## Data segment
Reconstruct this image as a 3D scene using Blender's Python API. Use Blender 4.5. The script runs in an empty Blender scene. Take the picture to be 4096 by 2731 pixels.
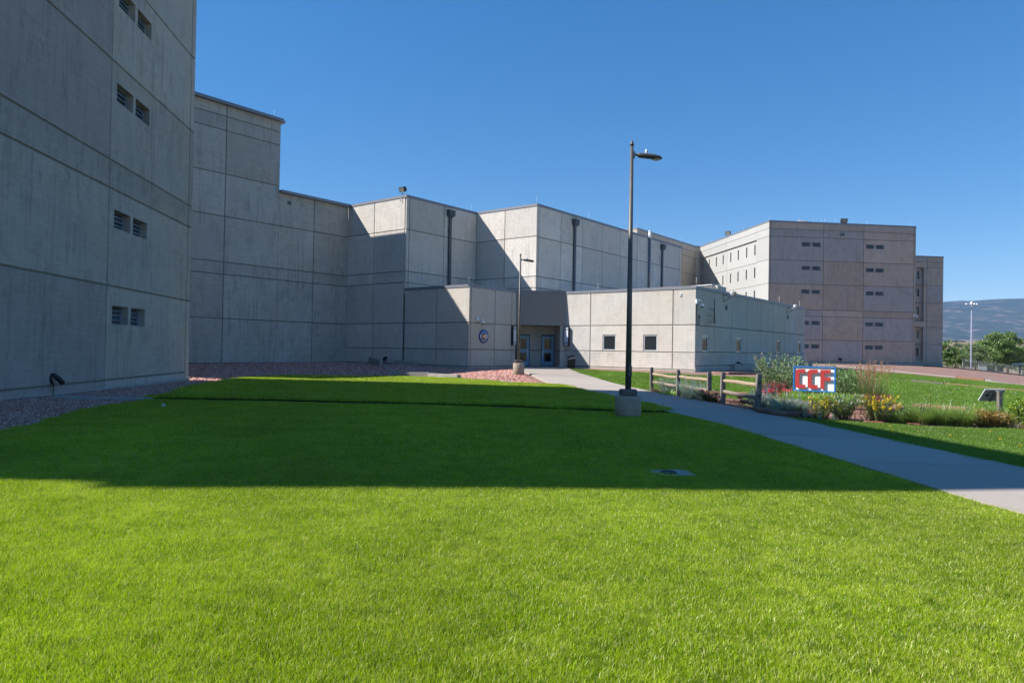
import bpy, bmesh, math, random
import numpy as np
from mathutils import Vector, Matrix
from mathutils.geometry import delaunay_2d_cdt, tessellate_polygon

S = bpy.context.scene
COL = S.collection
R = math.radians

# ------------------------------------------------------------------ camera
PITCH, ROLL, FPX = 0.0108881, -0.0174421, 2758.94
cp, sp = math.cos(PITCH), math.sin(PITCH)
fwd = Vector((0, cp, sp)); rgt = Vector((1, 0, 0)); dwn = Vector((0, sp, -cp))
c_, s_ = math.cos(ROLL), math.sin(ROLL)
r2 = rgt * c_ + dwn * s_
d2 = rgt * (-s_) + dwn * c_
cam_d = bpy.data.cameras.new('camera')
cam = bpy.data.objects.new('camera', cam_d); COL.objects.link(cam)
m = Matrix.Identity(4)
for i in range(3):
    m[i][0] = r2[i]; m[i][1] = -d2[i]; m[i][2] = -fwd[i]
m[0][3], m[1][3], m[2][3] = 0, 0, 1.6
cam.matrix_world = m
cam_d.sensor_width = 36; cam_d.lens = FPX / 4096 * 36
cam_d.clip_start = 0.1; cam_d.clip_end = 30000
S.camera = cam

# ------------------------------------------------------------------ light
SUN_YAW, SUN_EL = R(87.5), R(41.2)          # heading the light travels to, clockwise from +Y
w = bpy.data.worlds.new('World'); S.world = w; w.use_nodes = True
nt = w.node_tree
sky = nt.nodes.new('ShaderNodeTexSky'); sky.sky_type = 'NISHITA'; sky.sun_disc = False
sky.sun_elevation = SUN_EL; sky.sun_rotation = SUN_YAW + math.pi
sky.altitude = 1600; sky.air_density = 1.0; sky.dust_density = 0.1; sky.ozone_density = 3.5
gm = nt.nodes.new('ShaderNodeGamma'); gm.inputs[1].default_value = 0.62; nt.links.new(sky.outputs[0], gm.inputs[0])
hs = nt.nodes.new('ShaderNodeHueSaturation'); hs.inputs['Hue'].default_value = 0.507; hs.inputs['Saturation'].default_value = 1.66; nt.links.new(gm.outputs[0], hs.inputs['Color'])
bg = nt.nodes['Background']; nt.links.new(hs.outputs[0], bg.inputs[0]); bg.inputs[1].default_value = 0.126
sd = bpy.data.lights.new('sun', 'SUN'); sd.energy = 3.75; sd.angle = R(0.53); sd.color = (1, 0.975, 0.94)
sun = bpy.data.objects.new('sun', sd); COL.objects.link(sun)
ld = Vector((math.sin(SUN_YAW) * math.cos(SUN_EL), math.cos(SUN_YAW) * math.cos(SUN_EL), -math.sin(SUN_EL)))
sun.rotation_euler = ld.to_track_quat('-Z', 'Y').to_euler(); sun.location = (-60, 0, 60)
S.view_settings.view_transform = 'Standard'; S.view_settings.look = 'None'
S.view_settings.exposure = 1.15; S.view_settings.gamma = 1
S.cycles.use_denoising = True
S.cycles.max_bounces = 8; S.cycles.diffuse_bounces = 4; S.cycles.transparent_max_bounces = 6
S.cycles.use_adaptive_sampling = True; S.cycles.adaptive_threshold = 0.02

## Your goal
Transcribe the opening line of the listing above, please, and every line after it through the line with "R = math.radians", word for word, without pictures.

## Response to the exercise
Reconstruct this image as a 3D scene using Blender's Python API. Use Blender 4.5. The script runs in an empty Blender scene. Take the picture to be 4096 by 2731 pixels.
import bpy, bmesh, math, random
import numpy as np
from mathutils import Vector, Matrix
from mathutils.geometry import delaunay_2d_cdt, tessellate_polygon

S = bpy.context.scene
COL = S.collection
R = math.radians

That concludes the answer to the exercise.